Jim Kershner’s this day in history

From our archives, 100 years ago

The Spokesman-Review ran a feature on a company responsible for building a great deal of Spokane: The Washington Brick, Lime and Sewer Pipe Co.

The company operated 17 kilns in Clayton, which produced 60,000 bricks a day, along with 400 tons of terra cotta. Another plant, in Freeman, produced 120,000 bricks per day. A third plant, at Dishman, produced sewer pipe. A fourth plant, at Pend Oreille, produced lime.

The entire endeavor employed 375 people. Some of them were artists, creating original terra cotta designs.

The brick kilns routinely reached 3,300 degrees Fahrenheit, and a reporter estimated “the heat generated there in one day would amount to a spring thaw if it could be saved and distributed.”

The company began in 1886 at a clay pit on the South Hill. That pit is now the beautiful pond at Cannon Hill Park. The company soon exhausted that source of clay and moved to the outskirts.

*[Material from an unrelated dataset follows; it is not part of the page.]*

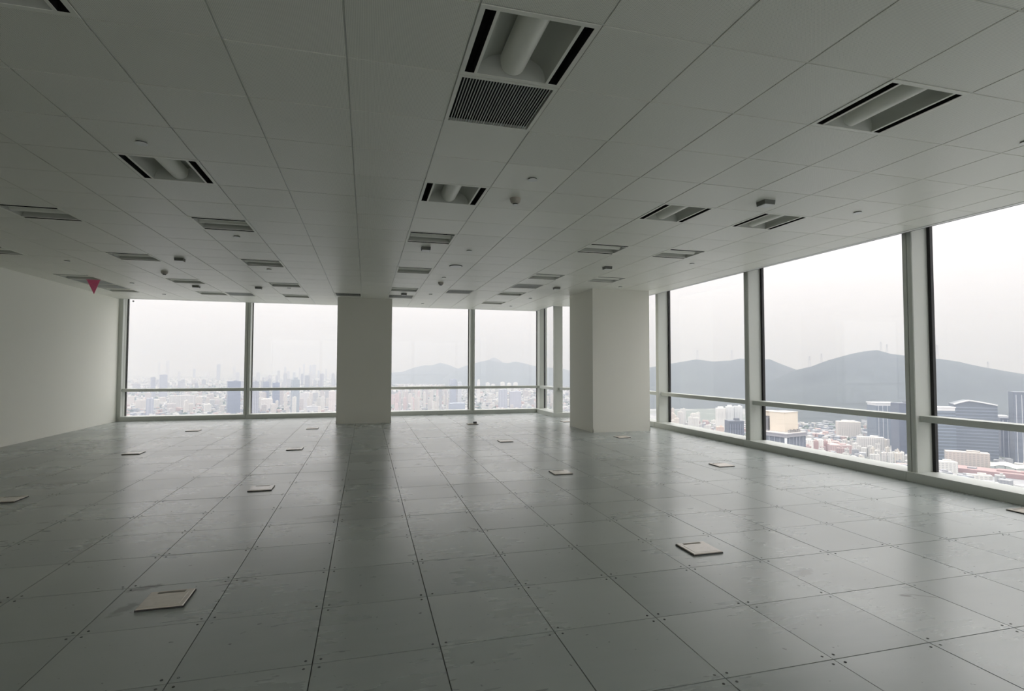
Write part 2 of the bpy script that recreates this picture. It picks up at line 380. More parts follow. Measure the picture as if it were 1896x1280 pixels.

A century later, the products of the company’s kilns are easy to find. The company supplied the bricks and much of the fine terra cotta work for the Davenport Hotel. Also, it supplied the bricks for both Lewis and Clark High School and North Central High School. It also supplied bricks for many downtown buildings including the Paulsen Building and Hutton Building.

In Seattle, you’ll see the company’s bricks at the Moore Theatre; in Pullman, you’ll see them at Washington State University.